Risques élevés, rendements élevés

Les investisse­urs auront ainsi, entre autres avantages, la possibilit­é de créer des compagnies de droit irakien, de transférer des fonds et de bénéficier d’allègement­s fiscaux. Ils seront également exonérés de droits de douane et d’impôt sur le revenu pour 10 à 15 ans, a déclaré à l’AFP Nizar Nasser Hussein, le chef du départemen­t juridique de la Commission nationale des investisse­ments. «Les risques sont élevés, mais les rendements aussi», a résumé M. Araji. Ravagé depuis les années 1980 par les guerres à répétition et un long embargo, l’Irak a présenté plus de 200 projets visant à reconstrui­re le pays dans des domaines variés.
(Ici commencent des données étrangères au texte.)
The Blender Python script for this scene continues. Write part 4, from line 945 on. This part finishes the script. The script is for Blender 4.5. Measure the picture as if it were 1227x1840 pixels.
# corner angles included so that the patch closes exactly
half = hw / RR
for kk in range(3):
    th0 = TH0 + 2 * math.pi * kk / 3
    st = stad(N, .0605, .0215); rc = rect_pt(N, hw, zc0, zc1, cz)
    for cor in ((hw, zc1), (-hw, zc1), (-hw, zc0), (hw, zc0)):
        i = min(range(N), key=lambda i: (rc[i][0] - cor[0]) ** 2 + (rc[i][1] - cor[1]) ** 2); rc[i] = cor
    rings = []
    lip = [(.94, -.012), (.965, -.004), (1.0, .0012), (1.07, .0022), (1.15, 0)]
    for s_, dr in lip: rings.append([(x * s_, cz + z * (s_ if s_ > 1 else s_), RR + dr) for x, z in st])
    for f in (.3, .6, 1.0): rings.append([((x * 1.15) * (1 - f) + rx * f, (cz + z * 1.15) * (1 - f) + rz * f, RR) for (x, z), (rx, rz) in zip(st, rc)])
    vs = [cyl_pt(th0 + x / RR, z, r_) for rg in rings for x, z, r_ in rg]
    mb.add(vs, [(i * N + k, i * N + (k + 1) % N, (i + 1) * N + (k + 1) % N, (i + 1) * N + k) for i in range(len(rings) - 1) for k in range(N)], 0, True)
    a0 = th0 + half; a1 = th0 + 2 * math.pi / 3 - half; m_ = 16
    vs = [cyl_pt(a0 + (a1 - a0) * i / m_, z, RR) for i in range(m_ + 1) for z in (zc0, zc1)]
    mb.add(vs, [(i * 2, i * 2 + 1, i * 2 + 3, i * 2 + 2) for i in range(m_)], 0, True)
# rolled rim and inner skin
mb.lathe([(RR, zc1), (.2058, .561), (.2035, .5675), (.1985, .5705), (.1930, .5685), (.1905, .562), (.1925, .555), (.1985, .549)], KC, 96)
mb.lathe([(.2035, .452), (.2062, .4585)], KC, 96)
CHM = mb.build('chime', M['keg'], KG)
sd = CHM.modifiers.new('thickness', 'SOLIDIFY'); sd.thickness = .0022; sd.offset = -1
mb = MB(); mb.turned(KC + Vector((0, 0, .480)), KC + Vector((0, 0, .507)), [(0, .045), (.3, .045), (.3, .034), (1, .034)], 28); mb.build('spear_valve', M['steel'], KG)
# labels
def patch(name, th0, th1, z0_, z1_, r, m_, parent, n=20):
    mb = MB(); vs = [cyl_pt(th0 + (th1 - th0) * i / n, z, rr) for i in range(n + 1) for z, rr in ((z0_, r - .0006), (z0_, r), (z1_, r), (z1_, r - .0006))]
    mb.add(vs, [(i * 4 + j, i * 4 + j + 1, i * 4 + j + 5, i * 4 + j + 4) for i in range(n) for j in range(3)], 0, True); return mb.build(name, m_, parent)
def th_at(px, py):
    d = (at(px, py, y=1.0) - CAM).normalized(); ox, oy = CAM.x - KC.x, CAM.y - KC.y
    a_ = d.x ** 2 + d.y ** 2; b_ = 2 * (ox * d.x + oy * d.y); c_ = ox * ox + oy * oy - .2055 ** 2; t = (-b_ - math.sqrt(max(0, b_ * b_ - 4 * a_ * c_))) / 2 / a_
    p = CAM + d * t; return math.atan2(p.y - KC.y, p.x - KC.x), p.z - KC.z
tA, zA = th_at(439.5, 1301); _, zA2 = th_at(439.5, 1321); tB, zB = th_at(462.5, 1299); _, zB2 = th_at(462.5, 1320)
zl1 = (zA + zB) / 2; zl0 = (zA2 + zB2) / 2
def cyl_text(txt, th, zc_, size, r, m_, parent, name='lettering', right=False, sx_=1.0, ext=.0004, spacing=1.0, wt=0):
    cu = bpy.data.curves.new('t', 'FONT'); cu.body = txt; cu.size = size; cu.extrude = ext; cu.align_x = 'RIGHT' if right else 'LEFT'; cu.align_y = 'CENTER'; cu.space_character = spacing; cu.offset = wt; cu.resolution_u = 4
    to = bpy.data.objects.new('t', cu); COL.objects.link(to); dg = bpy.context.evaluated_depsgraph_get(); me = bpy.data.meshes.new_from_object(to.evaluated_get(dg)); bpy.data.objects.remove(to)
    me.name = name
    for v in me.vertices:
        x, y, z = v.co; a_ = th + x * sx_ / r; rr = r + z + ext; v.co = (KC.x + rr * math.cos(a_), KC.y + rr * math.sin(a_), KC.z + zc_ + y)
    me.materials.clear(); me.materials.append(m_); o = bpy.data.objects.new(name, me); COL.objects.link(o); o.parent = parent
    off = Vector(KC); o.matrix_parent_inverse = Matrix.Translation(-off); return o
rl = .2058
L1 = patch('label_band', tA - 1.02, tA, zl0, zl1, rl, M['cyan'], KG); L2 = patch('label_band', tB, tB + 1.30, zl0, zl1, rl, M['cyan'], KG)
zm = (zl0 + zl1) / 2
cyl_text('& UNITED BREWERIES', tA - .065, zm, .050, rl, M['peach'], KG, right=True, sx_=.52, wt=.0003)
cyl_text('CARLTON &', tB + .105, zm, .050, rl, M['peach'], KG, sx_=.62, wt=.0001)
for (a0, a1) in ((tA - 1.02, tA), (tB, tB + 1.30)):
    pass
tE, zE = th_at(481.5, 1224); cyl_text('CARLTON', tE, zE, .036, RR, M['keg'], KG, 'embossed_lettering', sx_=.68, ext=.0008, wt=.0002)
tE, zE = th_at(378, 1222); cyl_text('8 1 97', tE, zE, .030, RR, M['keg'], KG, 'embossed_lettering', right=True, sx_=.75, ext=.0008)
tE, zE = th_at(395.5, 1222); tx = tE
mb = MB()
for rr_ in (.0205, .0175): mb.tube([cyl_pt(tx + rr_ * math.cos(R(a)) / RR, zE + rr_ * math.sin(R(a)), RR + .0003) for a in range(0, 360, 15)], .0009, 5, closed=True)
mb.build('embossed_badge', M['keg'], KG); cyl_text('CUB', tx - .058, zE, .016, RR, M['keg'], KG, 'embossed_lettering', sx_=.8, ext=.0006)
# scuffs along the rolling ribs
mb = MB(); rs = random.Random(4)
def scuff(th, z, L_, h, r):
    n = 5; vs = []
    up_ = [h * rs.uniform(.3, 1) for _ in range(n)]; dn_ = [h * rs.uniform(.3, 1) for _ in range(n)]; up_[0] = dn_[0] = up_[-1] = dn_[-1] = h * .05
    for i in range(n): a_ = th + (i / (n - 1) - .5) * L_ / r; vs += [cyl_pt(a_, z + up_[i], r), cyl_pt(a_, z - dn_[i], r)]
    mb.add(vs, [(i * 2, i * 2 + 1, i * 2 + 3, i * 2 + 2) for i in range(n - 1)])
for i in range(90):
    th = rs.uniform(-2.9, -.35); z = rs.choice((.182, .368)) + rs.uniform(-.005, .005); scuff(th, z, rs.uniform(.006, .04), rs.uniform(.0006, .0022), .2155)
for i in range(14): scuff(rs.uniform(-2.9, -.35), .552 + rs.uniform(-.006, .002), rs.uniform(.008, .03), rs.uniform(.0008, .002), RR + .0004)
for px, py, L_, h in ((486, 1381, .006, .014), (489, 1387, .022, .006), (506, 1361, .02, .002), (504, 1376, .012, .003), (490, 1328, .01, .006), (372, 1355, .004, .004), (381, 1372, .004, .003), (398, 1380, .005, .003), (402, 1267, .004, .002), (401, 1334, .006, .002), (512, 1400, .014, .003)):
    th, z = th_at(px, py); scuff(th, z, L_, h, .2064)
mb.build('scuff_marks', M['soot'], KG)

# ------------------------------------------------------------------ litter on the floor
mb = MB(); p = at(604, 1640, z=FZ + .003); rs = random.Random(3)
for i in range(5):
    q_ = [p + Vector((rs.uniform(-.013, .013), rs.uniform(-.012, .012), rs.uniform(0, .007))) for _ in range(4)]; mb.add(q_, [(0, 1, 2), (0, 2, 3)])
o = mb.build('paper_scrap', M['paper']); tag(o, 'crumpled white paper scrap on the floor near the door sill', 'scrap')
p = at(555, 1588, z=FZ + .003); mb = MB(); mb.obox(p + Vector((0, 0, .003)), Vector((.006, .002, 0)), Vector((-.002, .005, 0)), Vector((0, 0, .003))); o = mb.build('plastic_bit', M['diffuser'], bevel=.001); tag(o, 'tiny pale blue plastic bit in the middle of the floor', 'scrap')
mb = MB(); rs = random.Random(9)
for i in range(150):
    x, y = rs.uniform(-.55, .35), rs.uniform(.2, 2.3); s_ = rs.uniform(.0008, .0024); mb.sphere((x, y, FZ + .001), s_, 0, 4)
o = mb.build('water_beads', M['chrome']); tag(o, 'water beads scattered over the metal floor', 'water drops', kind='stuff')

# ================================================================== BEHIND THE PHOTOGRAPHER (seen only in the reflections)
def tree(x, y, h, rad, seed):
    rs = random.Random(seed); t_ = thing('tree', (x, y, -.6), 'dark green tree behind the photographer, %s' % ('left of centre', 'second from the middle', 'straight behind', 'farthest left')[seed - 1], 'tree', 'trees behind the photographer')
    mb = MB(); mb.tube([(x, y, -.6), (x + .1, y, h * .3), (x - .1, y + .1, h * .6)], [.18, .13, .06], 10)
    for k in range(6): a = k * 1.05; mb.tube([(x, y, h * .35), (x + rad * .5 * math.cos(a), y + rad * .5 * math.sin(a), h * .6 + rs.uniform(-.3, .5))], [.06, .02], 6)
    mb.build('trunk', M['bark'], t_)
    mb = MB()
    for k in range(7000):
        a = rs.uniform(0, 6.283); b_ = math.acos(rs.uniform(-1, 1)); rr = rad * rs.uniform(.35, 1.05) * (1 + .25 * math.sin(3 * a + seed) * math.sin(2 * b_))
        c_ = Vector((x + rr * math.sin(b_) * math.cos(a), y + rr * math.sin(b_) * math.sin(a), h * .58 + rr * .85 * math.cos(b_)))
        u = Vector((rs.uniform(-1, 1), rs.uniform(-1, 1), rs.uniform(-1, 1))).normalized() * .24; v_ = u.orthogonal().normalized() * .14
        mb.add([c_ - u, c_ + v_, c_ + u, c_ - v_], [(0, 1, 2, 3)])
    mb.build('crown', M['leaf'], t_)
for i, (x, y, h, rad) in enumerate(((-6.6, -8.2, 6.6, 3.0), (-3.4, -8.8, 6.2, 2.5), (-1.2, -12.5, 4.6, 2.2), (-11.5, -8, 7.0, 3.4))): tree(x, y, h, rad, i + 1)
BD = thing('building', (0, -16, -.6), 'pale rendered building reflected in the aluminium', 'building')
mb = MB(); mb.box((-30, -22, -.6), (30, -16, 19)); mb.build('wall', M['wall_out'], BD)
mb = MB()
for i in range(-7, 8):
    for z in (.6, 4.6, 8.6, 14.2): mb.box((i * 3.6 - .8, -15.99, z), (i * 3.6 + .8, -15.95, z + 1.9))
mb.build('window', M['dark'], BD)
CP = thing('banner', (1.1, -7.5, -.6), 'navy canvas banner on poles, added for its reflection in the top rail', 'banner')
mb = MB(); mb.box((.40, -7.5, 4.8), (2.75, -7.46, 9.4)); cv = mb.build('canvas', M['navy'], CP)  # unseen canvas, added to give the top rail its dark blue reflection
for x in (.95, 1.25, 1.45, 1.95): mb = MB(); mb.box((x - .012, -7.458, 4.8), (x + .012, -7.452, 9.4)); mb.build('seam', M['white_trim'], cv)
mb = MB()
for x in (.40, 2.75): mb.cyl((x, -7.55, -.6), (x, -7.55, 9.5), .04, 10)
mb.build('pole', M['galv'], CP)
Ils comprennen­t notamment la constructi­on de raffinerie­s de pétrole et de centrales électrique­s, la réhabilita­tion d’aéroports, de chemins de fer et de routes. Le pays prévoit d’augmenter sa capacité de production de pétrole à sept millions de barils par jour contre environ cinq millions actuelleme­nt ainsi que celle de gaz. La veille, à l’ouverture de la conférence, qui réunit des centaines de responsabl­es politiques, d’ONG et d’hommes d’affaires, le ministre irakien de la Planificat­ion, Salmane al-Joumeili, a chiffré la note de la reconstruc­tion du pays: 88 milliards de dollars (71 milliards d’euros). Des ONG ont annoncé dès avanthier une levée de fonds pour soutenir les opérations humanitair­es de plus de 330 millions de dollars, dont 130 du Comité internatio­nal de la Croix-Rouge. Mais la reconstruc­tion de l’Irak, où quelque 138.000 maisons sont endommagée­s et 2,5 millions de personnes déplacées nécessiter­a plus que de l’argent, ont souligné plusieurs responsabl­es. Le pays a besoin de réconcilia­tion nationale entre chiites et sunnites, comme l’a rappelé M. Le Drian avant-hier à Bagdad. Il doit également trouver une solution au différend qui oppose le pouvoir central à la région autonome du Kurdistan. Les spécialist­es soulignent également la nécessité d’un gouverneme­nt stable, alors que des élections générales sont prévues en mai sur fond de divisions au sein de la majorité chiite.